George Mukabi: Africa’s acoustic Jimi Hendrix
The entire idea of a guitar hero tends to be something of a Western-invented concept. While others may marvel at what classical and jazz musicians do in sections of the music world, the silhouette of someone playing a guitar slung low around their waist automatically conjures up images of rock and roll swagger in anyone who sees it. While most people would consider Jimi Hendrix the technique’s inventor, George Mukabi had been doing something similar almost a decade prior.
Then again, the guitar hero concept wasn’t necessarily invented with Hendrix, either. Before the dawn of rock and roll, artists like Muddy Waters and Robert Johnson were paving the way for what the guitar could mean in a blues context. In tracks like ‘Me and the Devil Blues’, Johnson practically calls out for Satan with his guitar, which plays into the mythic story that he sold his soul to the devil for his guitar talent.
In Africa, however, Mukabi had been taking the guitar to new heights no one had ever seen before. Since the guitar had no electric accommodations then, Mukabi got his start on the instrument unplugged. Regardless of what the electric guitar players can attest to, Mukabi had an advantage with the acoustic under his fingers.
With no additional effects in the way of him and the guitar, Mukabi was forced to improvise and develop his unique variations to be heard. While most artists would study the scales and music theory of those before them, Mukabi found his calling getting in tune with the rhythmic aspect of his playing.
Trying to emulate the sounds of the sukuti drum for his playing, the percussive aspect of the instrument gave Mukabi an internal metronome whenever he strapped on his guitar. Combining that with what he thought could emulate the sound of a lyre, Mukabi combined lead and rhythm guitar playing into one singular force, incorporating various fingerstyle methods into his playing that would leave most accomplished folk musicians scratching their heads.
While Mukabi’s lyrics dealt with blues-infused dirges of pain and strife, it didn’t reach anyone in America, leaving him a relatively niche artist until he died in 1963. Regardless of the fame he garnered then, his way of forming a unique approach to guitar is the spitting image of what Hendrix would do a few years later.
Having to take up space in a trio configuration, Hendrix had a similar approach to Mukabi’s, using various double-stops and chord flourishes that combined rhythm and lead guitar playing.
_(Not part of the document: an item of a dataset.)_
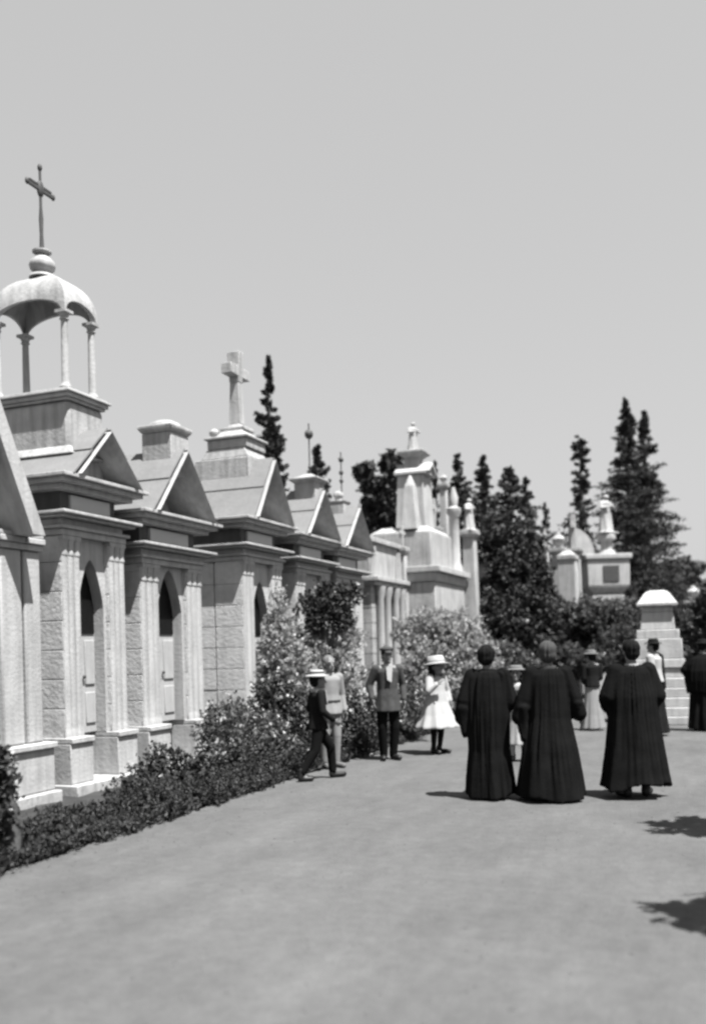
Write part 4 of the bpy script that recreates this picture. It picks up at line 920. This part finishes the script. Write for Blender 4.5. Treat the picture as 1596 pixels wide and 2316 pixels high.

There are even a few times where Hendrix strays from the usual sounds of his instrument, trying to make his guitar sound like a piano in spots before his instrument cries out in pain on tracks like ‘Machine Gun’.
Mukabi may be one of the few to squeeze honest emotion out of his instrument without the need for effects. For all of the great fuzz pedals and electronic enhancements that Hendrix brought to the table, Mukabi got every strange sound out of his instrument through technical innovation. Hendrix may have had the chops to pull off superhuman musical feats, but the main strength of Mukabi lay in his hands.